> [Stated problem]: Give back the entire listing verbatim.
★ ★ ★ ★ ★ ★ ★
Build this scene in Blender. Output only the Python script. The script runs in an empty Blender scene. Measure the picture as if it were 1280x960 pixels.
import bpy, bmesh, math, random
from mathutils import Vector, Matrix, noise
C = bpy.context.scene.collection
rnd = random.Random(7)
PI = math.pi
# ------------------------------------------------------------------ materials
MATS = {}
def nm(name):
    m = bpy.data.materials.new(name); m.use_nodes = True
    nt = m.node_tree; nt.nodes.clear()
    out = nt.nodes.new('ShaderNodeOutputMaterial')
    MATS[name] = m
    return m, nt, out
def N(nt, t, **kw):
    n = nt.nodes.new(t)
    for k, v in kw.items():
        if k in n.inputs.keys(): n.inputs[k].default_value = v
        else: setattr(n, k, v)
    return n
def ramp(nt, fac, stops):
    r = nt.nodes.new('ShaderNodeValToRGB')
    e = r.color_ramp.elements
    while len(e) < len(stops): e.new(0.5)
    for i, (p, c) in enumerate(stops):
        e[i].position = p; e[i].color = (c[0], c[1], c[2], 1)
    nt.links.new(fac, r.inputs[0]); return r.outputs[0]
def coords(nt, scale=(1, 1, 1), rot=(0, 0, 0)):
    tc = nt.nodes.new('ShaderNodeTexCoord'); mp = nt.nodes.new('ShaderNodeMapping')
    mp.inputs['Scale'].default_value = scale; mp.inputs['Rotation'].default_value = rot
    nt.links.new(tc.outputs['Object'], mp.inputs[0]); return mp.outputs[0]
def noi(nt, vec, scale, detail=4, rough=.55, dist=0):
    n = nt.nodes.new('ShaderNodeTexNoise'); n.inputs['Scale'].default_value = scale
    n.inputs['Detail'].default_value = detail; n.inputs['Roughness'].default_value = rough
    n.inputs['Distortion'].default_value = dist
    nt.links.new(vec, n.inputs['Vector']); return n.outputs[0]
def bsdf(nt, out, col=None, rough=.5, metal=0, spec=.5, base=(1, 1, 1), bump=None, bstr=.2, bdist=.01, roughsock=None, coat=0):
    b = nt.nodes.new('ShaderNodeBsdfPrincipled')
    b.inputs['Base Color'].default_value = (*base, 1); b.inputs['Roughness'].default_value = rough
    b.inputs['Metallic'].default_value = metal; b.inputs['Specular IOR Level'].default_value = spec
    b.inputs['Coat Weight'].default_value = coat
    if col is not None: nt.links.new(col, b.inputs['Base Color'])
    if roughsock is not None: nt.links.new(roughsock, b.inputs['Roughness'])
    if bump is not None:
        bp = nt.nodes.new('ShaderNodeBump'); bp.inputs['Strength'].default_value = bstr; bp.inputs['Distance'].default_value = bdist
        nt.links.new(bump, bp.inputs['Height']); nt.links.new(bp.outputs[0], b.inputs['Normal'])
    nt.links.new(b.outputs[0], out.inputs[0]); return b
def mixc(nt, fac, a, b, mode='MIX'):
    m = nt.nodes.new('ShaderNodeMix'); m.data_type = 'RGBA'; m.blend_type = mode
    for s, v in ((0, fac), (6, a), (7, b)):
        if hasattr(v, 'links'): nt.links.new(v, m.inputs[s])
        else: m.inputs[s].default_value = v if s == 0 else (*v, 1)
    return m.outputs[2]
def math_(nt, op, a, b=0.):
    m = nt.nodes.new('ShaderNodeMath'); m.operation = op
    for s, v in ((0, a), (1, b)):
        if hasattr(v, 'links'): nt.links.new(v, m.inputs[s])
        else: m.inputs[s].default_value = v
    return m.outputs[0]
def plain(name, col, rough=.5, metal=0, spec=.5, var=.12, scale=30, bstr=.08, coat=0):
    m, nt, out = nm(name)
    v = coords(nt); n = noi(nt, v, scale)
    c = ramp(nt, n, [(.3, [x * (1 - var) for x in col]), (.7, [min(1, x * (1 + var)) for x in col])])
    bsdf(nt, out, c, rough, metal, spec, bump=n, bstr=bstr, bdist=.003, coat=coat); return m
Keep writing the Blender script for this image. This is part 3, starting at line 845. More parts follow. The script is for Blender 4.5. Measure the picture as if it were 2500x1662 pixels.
★ ★ ★ ★ ★ ★ ★
> [Response for this exercise]:
Build this scene in Blender. Output only the Python script. The script runs in an empty Blender scene. Measure the picture as if it were 1280x960 pixels.
import bpy, bmesh, math, random
from mathutils import Vector, Matrix, noise
C = bpy.context.scene.collection
rnd = random.Random(7)
PI = math.pi
# ------------------------------------------------------------------ materials
MATS = {}
def nm(name):
    m = bpy.data.materials.new(name); m.use_nodes = True
    nt = m.node_tree; nt.nodes.clear()
    out = nt.nodes.new('ShaderNodeOutputMaterial')
    MATS[name] = m
    return m, nt, out
def N(nt, t, **kw):
    n = nt.nodes.new(t)
    for k, v in kw.items():
        if k in n.inputs.keys(): n.inputs[k].default_value = v
        else: setattr(n, k, v)
    return n
def ramp(nt, fac, stops):
    r = nt.nodes.new('ShaderNodeValToRGB')
    e = r.color_ramp.elements
    while len(e) < len(stops): e.new(0.5)
    for i, (p, c) in enumerate(stops):
        e[i].position = p; e[i].color = (c[0], c[1], c[2], 1)
    nt.links.new(fac, r.inputs[0]); return r.outputs[0]
def coords(nt, scale=(1, 1, 1), rot=(0, 0, 0)):
    tc = nt.nodes.new('ShaderNodeTexCoord'); mp = nt.nodes.new('ShaderNodeMapping')
    mp.inputs['Scale'].default_value = scale; mp.inputs['Rotation'].default_value = rot
    nt.links.new(tc.outputs['Object'], mp.inputs[0]); return mp.outputs[0]
def noi(nt, vec, scale, detail=4, rough=.55, dist=0):
    n = nt.nodes.new('ShaderNodeTexNoise'); n.inputs['Scale'].default_value = scale
    n.inputs['Detail'].default_value = detail; n.inputs['Roughness'].default_value = rough
    n.inputs['Distortion'].default_value = dist
    nt.links.new(vec, n.inputs['Vector']); return n.outputs[0]
def bsdf(nt, out, col=None, rough=.5, metal=0, spec=.5, base=(1, 1, 1), bump=None, bstr=.2, bdist=.01, roughsock=None, coat=0):
    b = nt.nodes.new('ShaderNodeBsdfPrincipled')
    b.inputs['Base Color'].default_value = (*base, 1); b.inputs['Roughness'].default_value = rough
    b.inputs['Metallic'].default_value = metal; b.inputs['Specular IOR Level'].default_value = spec
    b.inputs['Coat Weight'].default_value = coat
    if col is not None: nt.links.new(col, b.inputs['Base Color'])
    if roughsock is not None: nt.links.new(roughsock, b.inputs['Roughness'])
    if bump is not None:
        bp = nt.nodes.new('ShaderNodeBump'); bp.inputs['Strength'].default_value = bstr; bp.inputs['Distance'].default_value = bdist
        nt.links.new(bump, bp.inputs['Height']); nt.links.new(bp.outputs[0], b.inputs['Normal'])
    nt.links.new(b.outputs[0], out.inputs[0]); return b
def mixc(nt, fac, a, b, mode='MIX'):
    m = nt.nodes.new('ShaderNodeMix'); m.data_type = 'RGBA'; m.blend_type = mode
    for s, v in ((0, fac), (6, a), (7, b)):
        if hasattr(v, 'links'): nt.links.new(v, m.inputs[s])
        else: m.inputs[s].default_value = v if s == 0 else (*v, 1)
    return m.outputs[2]
def math_(nt, op, a, b=0.):
    m = nt.nodes.new('ShaderNodeMath'); m.operation = op
    for s, v in ((0, a), (1, b)):
        if hasattr(v, 'links'): nt.links.new(v, m.inputs[s])
        else: m.inputs[s].default_value = v
    return m.outputs[0]
def plain(name, col, rough=.5, metal=0, spec=.5, var=.12, scale=30, bstr=.08, coat=0):
    m, nt, out = nm(name)
    v = coords(nt); n = noi(nt, v, scale)
    c = ramp(nt, n, [(.3, [x * (1 - var) for x in col]), (.7, [min(1, x * (1 + var)) for x in col])])
    bsdf(nt, out, c, rough, metal, spec, bump=n, bstr=bstr, bdist=.003, coat=coat); return m
Keep writing the Blender script for this image. This is part 3, starting at line 845. More parts follow. The script is for Blender 4.5. Measure the picture as if it were 2500x1662 pixels.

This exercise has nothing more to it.